Northern Land Council Supports Traditional Owners Against Draft Mataranka Water Allocation Plan

Northern Land Council Supports Traditional Owners Against Draft Mataranka Water Allocation Plan

The Northern Land Council (NLC) is standing with the Traditional Owners of the Roper River catchment in their call for the Northern Territory government to rewrite the “appalling” Draft Mataranka Water Allocation Plan.

Key Concerns

Disrespect to Traditional Owners

The NLC finds the recently released Draft Plan to be “blatantly disrespectful” to Traditional Owners who have fought for decades to protect the Roper River. The Territory government missed an opportunity to create a holistic water plan that equitably shares water while protecting cultural and environmental values.

Ignoring Community Views

“Territorians are being presented with a plan that ignores the views of the community and puts the health of the springs at Mataranka and the Roper River at serious risk,” the NLC stated.

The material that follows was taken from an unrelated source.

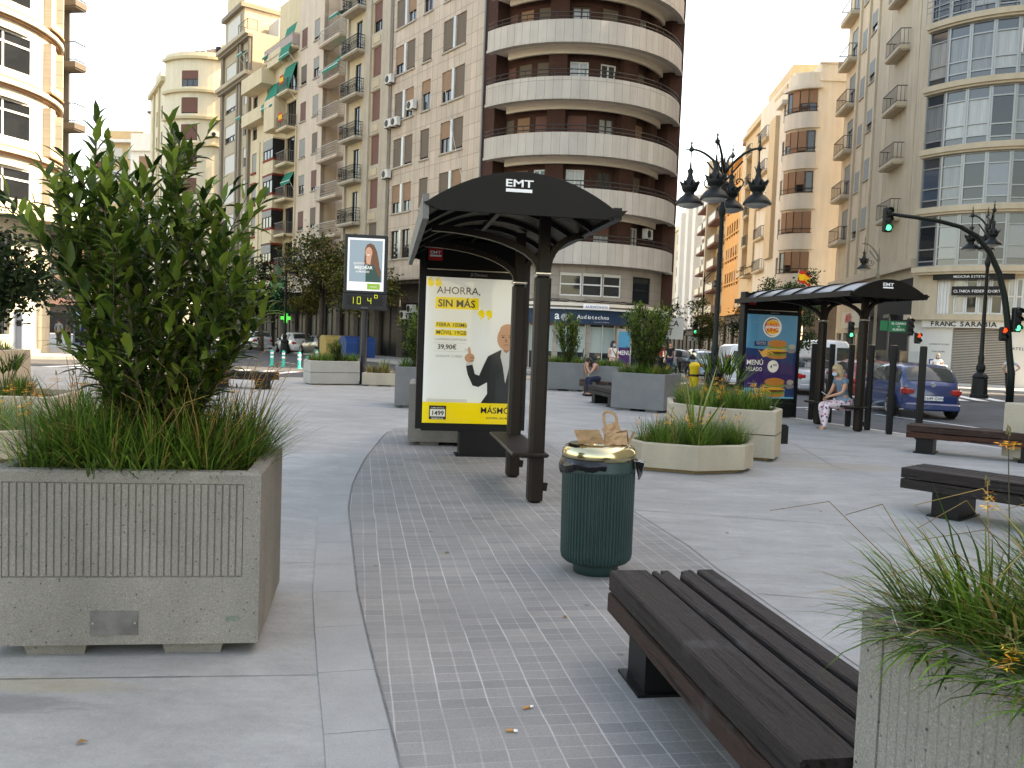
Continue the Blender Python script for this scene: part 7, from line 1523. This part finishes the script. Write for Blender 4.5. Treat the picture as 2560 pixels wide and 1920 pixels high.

Statement from NLC Chair, Matthew Ryan

“Our waters are sacred, our Songlines follow the water, they are crucial to our people’s way of life. This Plan jeopardises our Country and the future generations who will care for it.”

Unified Demand from Traditional Owners

The NLC highlighted the unified stance of the Ngalakgan, Alawa, Mangarrayi, Ngandi, Marra, Warndarrang, Nunggubuyu, Ritharrngu-Wagilak, and Rembarrnga peoples. They demand:

  • A ban on all further water extraction
  • Protection of environmental and Indigenous cultural values
  • Joint decision-making, including with downstream communities

Issues with the Draft Plan

The NLC criticized the Draft Plan for:

  • Lacking adequate information and safeguards for Traditional Owners and Aboriginal people
  • Proposing excessive water extraction
  • Having flawed water licensing arrangements

Call for Meaningful Consultation

Matthew Ryan emphasized the need for conserving water resources sustainably and urged the government to engage in meaningful consultation with Traditional Owners.

Legal and Ethical Failures

The NLC pointed out that the Draft Plan fails to protect cultural sites and does not involve genuine consultation with Traditional Owners. The plan does not align with best available science, socio-economic analysis, nor community input, as required by the National Water Initiative.

Historical Context and Cultural Significance

In November last year, Traditional Owner representatives presented a 13-meter hand-painted map to Parliament, calling for the Roper River system’s protection. The statement read:

“All our Songlines follow the water. We are all connected. If you take our water, you kill our culture. If you kill our culture, you kill our people.”

Current Threats

The NLC concluded that the NT government’s archaic management and regulation of water resources is the greatest threat to the Roper River system.